Outside there was a dig for kids, with individual bones bolted into the trough.  It was also shaded.

 Looking back at the barn, you can get a feel for the land it sits on.

Another barn near a sheltered picnic area held a much bigger dig with full skeletons to uncover.

Several hands-on displays demonstrated how bones fit together.  A llama skeleton "puzzle" helped illustrate.

Miriam found a giant ammonite, which is her favorite fossil.

Overall, it was a nice day-trip from Omaha, and there was enough to interest both kids and adults.  Two hours can easily be spent here.  There are a few paths around the area, but we didn't explore them much.

It IS in the middle of nowhere, but if you've got a map, it's hard to get lost.  There's not much in terms of places to eat, but many small towns have city parks with benches and playgrounds for a picnic lunch or pit stop.  Norfolk is the nearest city of consequence, and it has just about anything you'd want to eat at.
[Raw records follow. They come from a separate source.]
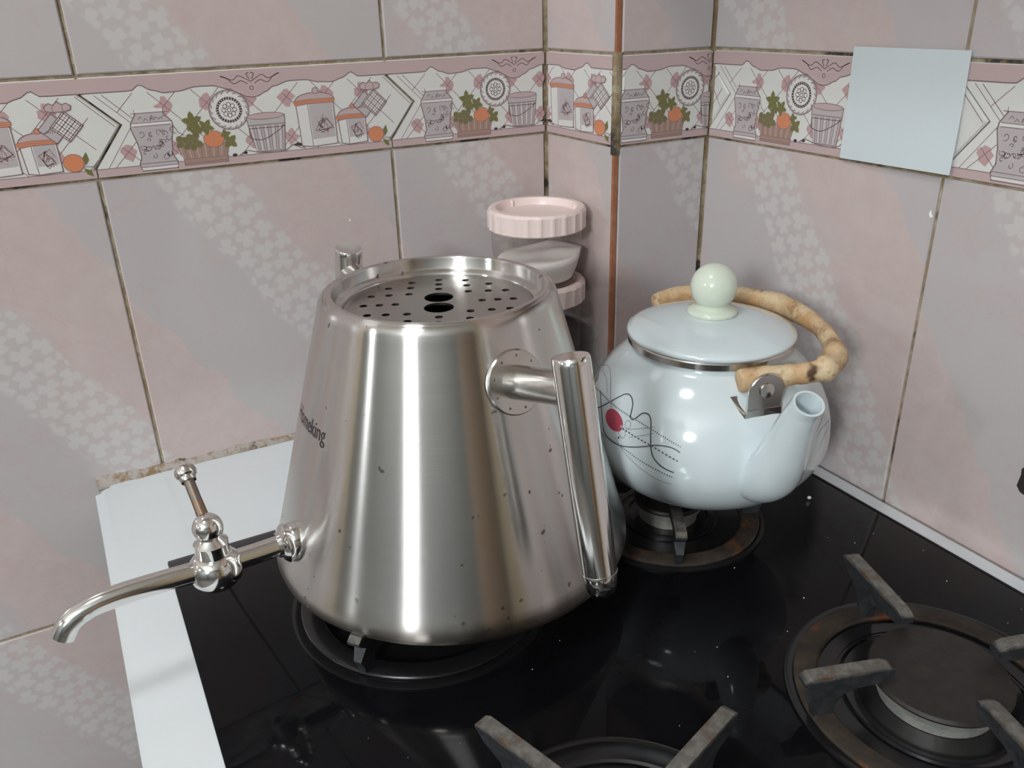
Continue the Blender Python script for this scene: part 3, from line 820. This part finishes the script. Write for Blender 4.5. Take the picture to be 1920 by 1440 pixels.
for R_, n_ in ((0.0485, 16), (0.0383, 12), (0.0281, 8)):
    for i in range(n_):
        a = PH + 2 * PI * i / n_
        holes.append((R_ * math.cos(a), R_ * math.sin(a), 0.0026))
perforated('perforated_plate', 0.0612, holes, 0.2112 - kz, 0.0016, 'plate', kettle)
lathe('inner_well', kp([(0.0606, 0.2085), (0.0600, 0.150), (0, 0.150)]), 'dark', kettle, 64)

def kpol(phi, rho, z): a = math.radians(phi); return Vector((rho * math.cos(a), rho * math.sin(a), z - kz))
def handle(phi):
    a = math.radians(phi); er = Vector((math.cos(a), math.sin(a), 0)); nrm = (er + Vector((0, 0, SL))).normalized()
    down = Vector((er.x * SL, er.y * SL, -1)).normalized()
    zf = 0.1850; base = er * rk(zf) + Vector((0, 0, zf - kz))
    h = empty('handle'); 
    bpy.data.objects.remove(h)
    # flange disc follows the surface
    rot = nrm.to_track_quat('Z', 'Y').to_matrix()
    fl = lathe('handle_flange', [(0, 0.0), (0.0195, -0.0012), (0.0196, 0.0006), (0.0188, 0.0016), (0.0120, 0.0020), (0.0, 0.0020)], 'steel', kettle, 48, base, 40, M=rot.to_4x4())
    for k in range(9):
        b_ = 2 * PI * k / 9; c = base + rot @ Vector((0.0158 * math.cos(b_), 0.0158 * math.sin(b_), 0.0016))
        lathe('rivet', [(0, 0.0007), (0.0007, 0.0005), (0.0010, 0.0)], 'rod', fl, 8, c, 40, M=rot.to_4x4())
    top = er * 0.1372 + Vector((0, 0, 0.2185 - kz)); bot = er * 0.1668 + Vector((0, 0, 0.0830 - kz))
    ax = (bot - top).normalized()
    # stub: from the flange to the bar
    tb = base + nrm * 0.001; te = top + ax * ((base + nrm * 0.056 - top).dot(ax))
    tube('handle_stub', [tb, tb.lerp(te, 0.5), te], [0.0104, 0.0098, 0.0096], 'steel', kettle, 28)
    bar = tube('handle_bar', [top, top + ax * 0.0006, top + ax * 0.004, top.lerp(bot, 0.5), bot - ax * 0.014, bot - ax * 0.008, bot - ax * 0.003, bot],
               [0.0098, 0.0103, 0.0106, 0.0104, 0.0101, 0.0096, 0.0080, 0.0045], 'chrome', kettle, 32, auto=50)
    tube('end_ring', [bot - ax * 0.0150, bot - ax * 0.0138], 0.01035, 'steel', bar, 32)
handle(-84); handle(96)

# tap
TPH = 184.5
a = math.radians(TPH); ter = Vector((math.cos(a), math.sin(a), 0)); tz = 0.0733
rot = ter.to_track_quat('Z', 'Y').to_matrix().to_4x4()
tap_root = ter * (rk(tz) - 0.001) + Vector((0, 0, tz - kz))
fl = lathe('tap_collar', [(0.0, -0.004), (0.0122, -0.004), (0.0126, 0.0015), (0.0118, 0.0030), (0.0128, 0.0045), (0.0128, 0.0065), (0.0108, 0.0085), (0.0085, 0.0095), (0.0080, 0.0115), (0, 0.0115)], 'chrome', kettle, 40, tap_root, M=rot)
pp = [(rk(tz), tz), (0.140, 0.0732), (0.167, 0.0742), (0.190, 0.0760), (0.208, 0.0772), (0.222, 0.0776), (0.234, 0.0768), (0.2435, 0.0742), (0.2505, 0.0698), (0.2550, 0.0632)]
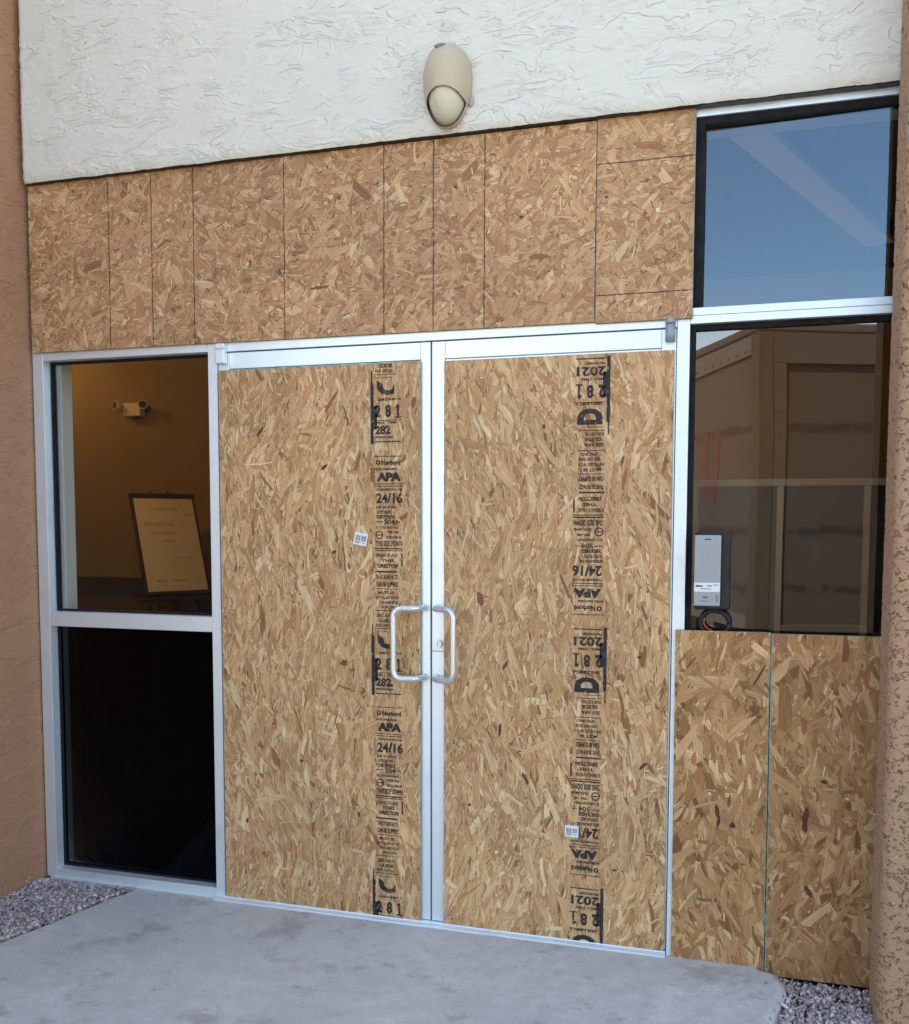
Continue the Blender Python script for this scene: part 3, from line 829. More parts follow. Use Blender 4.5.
# partition with pale wood trim behind the lower right window
pt = thing('office_partition', 'half height partition of dark panels in pale wood trim behind right window', 'partition', (1.4, 0.42, 0))
b = MB(M['wood_trim'])
b.box(0.90, 2.30, 0.385, 0.415, 1.730, 1.757, 0.002)
for x in (0.955, 1.272, 1.582, 1.95): b.box(x, x + .024, 0.387, 0.413, 0.6, 1.7285, 0.002)
b.build('trim', pt, (-1.4, -0.42, 0))
b = MB(M['dark_panel']); b.box(0.90, 2.30, 0.418, 0.440, 0.0, 1.740); b.build('panel', pt, (-1.4, -0.42, 0))

# pale ceiling beam seen through the upper right pane
a0, a1 = Vector((1.16, -0.14 + 0.3, 0)), Vector((1.85, 1.95, 0))
bm_ = MB(M['drywall']); L_ = (a1 - a0).length
bm_.box(0, L_, 0.0, 0.14, 0, 0.03, 0.003)
bm_.mats = [M['beam']]
tag(bm_.build('ceiling_beam', None, (a0.x, a0.y, 3.018), (0, 0, math.atan2(a1.y - a0.y, a1.x - a0.x))), 'pale slanting ceiling beam behind the upper right pane', 'beam')

def down_light(x, y, power, label, z=3.05, drop=0.0):
    t = thing('ceiling_light', label, 'light', (x, y, z))
    if drop:
        m = MB(M['dark']); m.cyl((0, 0, drop), (0, 0, 0.0), 0.006, 8); m.build('cord', t)
    m = MB(M['fixture']); m.cyl((0, 0, 0), (0, 0, -0.03), 0.11, 28); m.build('housing', t)
    m = MB(M['glow']); m.cyl((0, 0, -0.0305), (0, 0, -0.036), 0.085, 28); m.build('diffuser', t)
    l = bpy.data.lights.new('interior_bulb', 'POINT'); l.energy = power; l.color = (1.0, 0.60, 0.25); l.shadow_soft_size = 0.08
    lo = bpy.data.objects.new('interior_bulb', l); COL.objects.link(lo); lo.parent = t; lo.location = (0, 0, -0.13)
down_light(-4.1, 2.35, 1.7, 'round warm ceiling light close to the far wall behind the left sidelight')
down_light(-2.5, 0.8, 5.6, 'added unseen warm ceiling light that brightens the whiteboard behind the left sidelight')  # extra lamp out of view, added to brighten the whiteboard
down_light(0.62, 1.6, 1.8, 'added unseen warm pendant that brightens the ceiling beam behind the right window', 2.62, 0.43)  # hidden lamp and cord, added and hung low to brighten the beam

# whiteboard on an easel
wb = thing('whiteboard', 'small dark framed whiteboard with brown handwriting standing on an easel', 'whiteboard', (-2.585, 2.30, 1.112), (R(-22), 0, R(55)))
W_, H_ = 0.43, 0.69
b = MB(M['dado']); t_ = 0.022
b.box(-W_ / 2 - t_, W_ / 2 + t_, -0.012, 0.012, H_, H_ + t_ * 1.6, .002); b.box(-W_ / 2 - t_, W_ / 2 + t_, -0.012, 0.012, -t_, 0, .002)
b.box(-W_ / 2 - t_, -W_ / 2, -0.012, 0.012, 0.0005, H_ - .0005, .002); b.box(W_ / 2, W_ / 2 + t_ * .6, -0.012, 0.012, 0.0005, H_ - .0005, .002)
b.build('frame', wb)
b = MB(M['board']); b.box(-W_ / 2 + .001, W_ / 2 - .001, -0.004, 0.006, 0.001, H_ - .001); b.build('writing_surface', wb)
b = MB(M['marker']); rng = random.Random(3)
def scrawl(x, z, w, h, n):
    pts = []
    for i in range(n * 6 + 1):
        q = i / (n * 6)
        pts.append((x + w * q + 0.006 * math.sin(i * 2.1), -0.006, z + h * (0.5 + 0.5 * math.sin(i * 1.7 + rng.uniform(-.6, .6))) * rng.uniform(.4, 1.0)))
    b.tube(pts, 0.0012, 5)
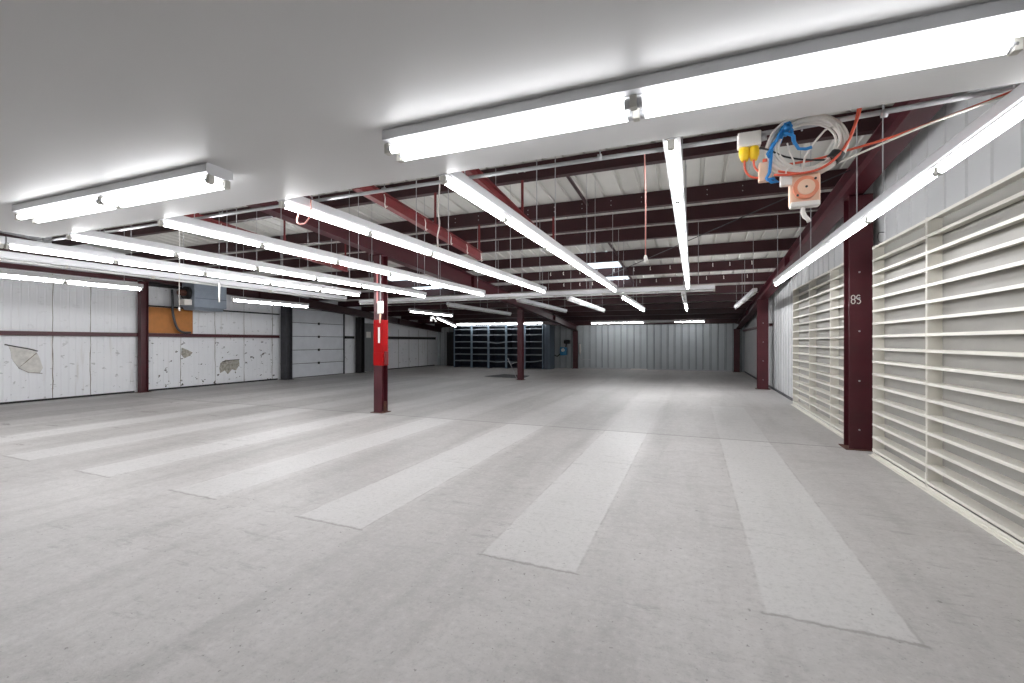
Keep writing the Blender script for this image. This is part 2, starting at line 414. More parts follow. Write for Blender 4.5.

As a side note, we were looking for a place to picnic on the way up, and not seeing a park in Norfolk (though a different highway on the way back took us right past a great big one), we stopped in Meadow Grove (pop 332) when we saw a sign for the city park.  It was really nothing more than a picnic table and a yard-grade fountain (when we told the kids to take their lunches to the table, they said "Isn't that somebody's yard?") though there were also public bathrooms.  We caused quite a stir in the tiny town with our two-car caravan with out of state plates.  A small crowd gathered at the library across the street and gawked at us.  The local sheriff even walked over and said hello then asked if we were lost- I'm guessing the librarian called him up.  Probably the biggest excitement they've had in a month or two.  Wonder if we made the local paper.